A Christian way to spend, save and care for each other and the planet responsibly
Every night except Mondays, we get out a bottle of wine and have a glass or two. It’s a happy ritual, relaxes us a bit and makes food taste a little better. We try different bottles, rebuying ones we like, venturing now and then into new recommendations. The money we spend on this flows into society’s collective pension pot, write David Ko and Richard Busellato.
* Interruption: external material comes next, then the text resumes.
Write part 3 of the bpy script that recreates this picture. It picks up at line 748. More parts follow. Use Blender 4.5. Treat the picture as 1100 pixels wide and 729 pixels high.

That’s the same with other things we buy, perhaps on Amazon, binge-watching Netflix, the new Tesla, or the second-hand conventional Volkswagen. All the money we spend goes to grow our pensions and savings so that we can retire, pay for our kids’ education, our parents’ care and our holidays. This is all very well until we stop and think. To keep us with a glass of wine or two each night, we need the vineyards to produce the same quantity and quality of grapes year after year, regardless of how much rain or sunshine nature gives us. This means we have to take over nature and control it. To make the most money, we grow the grape variety that sells best, not the one most suited to the soil, and take water from the ground until it literally caves. This is the same for the other things. Even the second-hand car is not there unless we shorten our car ownership, and so businesses market and lobby so that fleets constantly rotate. It is a perpetual cycle where we need to produce more so that we consume more.